É
preocupante uma situação que vem se repetindo na agricultura,
um dos poucos setores da economia brasileira que ainda conseguem manter
um vigor impressionante: medidas provisórias ou leis que existem
e que são reconhecidas pelo governo simplesmente não são
respeitadas pelo mesmo. É a velha história das leis que
não são aplicadas. Refiro-me aos casos da proibição
de desapropriação de terras invadidas e da soja transgênica.
No caso das terras invadidas, a posição do governo é
lamentável. Quando se reúnem com proprietários
ou quando deparam com um caso de maior violência por parte de
invasores (como em Pernambuco), as autoridades garantem o cumprimento
da lei. A partir de então nada se faz, o que leva o MST e similares
a elevarem a temperatura e a ousadia das novas ações.
Problemas mais graves certamente virão. A Lei dos Transgênicos
á surrealista. Ela confirma a proibição de seu
plantio, o que agrada os ambientalistas, mas legaliza a comercialização
da atual safra. Tradução: fica legalmente permitido violar
por um momento a lei; uma solução semelhante à
encontrada no caso da publicidade do fumo e da corrida de Fórmula
1 deste ano. Pior, pela versão original (que felizmente está
sendo revista), o agricultor que plantou soja que não é
transgênica teria de pagar pelos testes que comprovam a natureza
de seu produto e que ele cumpriu a lei!
Mais do que isso, a soja transgênica pode ser comercializada desde
que o rótulo evidencie a sua qualificação, algo
que tem sido sonoramente ignorado por quase todos. Ou seja, a lei que
autoriza o descumprimento da lei está sendo completamente descumprida!
Como consequência, muitos agricultores que têm plantado
soja modificada estão guardando sementes para utilizar no próximo
plantio, quando certamente tudo ficará ainda mais complicado.

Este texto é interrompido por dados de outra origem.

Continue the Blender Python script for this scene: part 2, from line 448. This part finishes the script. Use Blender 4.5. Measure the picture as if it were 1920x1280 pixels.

A ação do Executivo no setor agrícola é
condenável por outro aspecto: a criação de expectativas
irrealistas que simplesmente não serão atendidas. É
o caso, por exemplo, dos assentamentos rurais. Estes têm um papel
importante a cumprir em termos de redução da pobreza,
geração de renda familiar decente, melhor distribuição
de renda e manutenção da ocupação na área
rural. Mas associar esse tipo de produção à melhora
da oferta global da agricultura brasileira é algo totalmente
descabido.
A produção agrícola cresce por sua grande dimensão
e também por sistemas de integração (como no caso
de frangos, suínos, fumo, frutas, flores etc.), nos quais a agricultura
familiar tem importância elevada. Assentamentos rurais alteram
apenas marginalmente as taxas de expansão da produção
agrícola -basta pensar que não mais do que 1 em cada 3
assentados produz algum excedente; se cada assentado bem-sucedido conseguir
produzir um excedente de 60 sacos de grãos, após o consumo
e a retenção de sementes, a oferta de grãos subirá
menos que 1% para cada milhão de novos proprietários,
número difícil de ser atingido. Estão sendo aguardadas
duas novidades na área de crédito que afetarão
o setor agrícola. São elas o estímulo às
cooperativas e a redução do percentual das aplicações
obrigatórias dos bancos em áreas como habitação
e agricultura. O estímulo às cooperativas de crédito
é certamente bem-vindo. Entretanto, dado seu tamanho modesto,
indispensável à manutenção de baixo custo,
e a cautela necessária para operá-lo, parece temerário
acreditar que por aí virá um aumento significativo da
oferta de crédito. Mesmo num país com uma relação
crédito/PIB tão baixa, é ilusão achar que
as cooperativas afetarão significativamente oferta e custo dos
empréstimos.
Além disso, fica clara a completa falta de proporção
(de milhões contra bilhões de reais) quando se compara
a expansão do crédito via cooperativas a uma eventual
redução na obrigatoriedade de os bancos destinarem à
agricultura parte de seus depósitos. É útil lembrar
que essa redução já foi feita no passado, com imperceptíveis
impactos no mercado de crédito. Não existe melhor aplicação
para um depósito à vista que carregar um título
do Tesouro, com risco nulo e retorno de 26% ao ano. Portanto a redução
eventual da exigência de aplicação na agricultura
apenas implicará o crescimento da carteira própria de
títulos públicos dos bancos.
A trajetória do setor agrícola tem sido notável
e cantada em prosa e verso. Logo, é importante refletir se bloqueios
à pesquisa (como no caso dos transgênicos), ameaças
de redução do crédito ao setor e o descaso com
a manutenção e expansão da infra-estrutura não
terminarão por reduzir seu desempenho.
José
Roberto Mendonça de Barros, 59, economista, é
professor aposentado da Faculdade de Economia e Administração
da USP e sócio-diretor da MB Associados.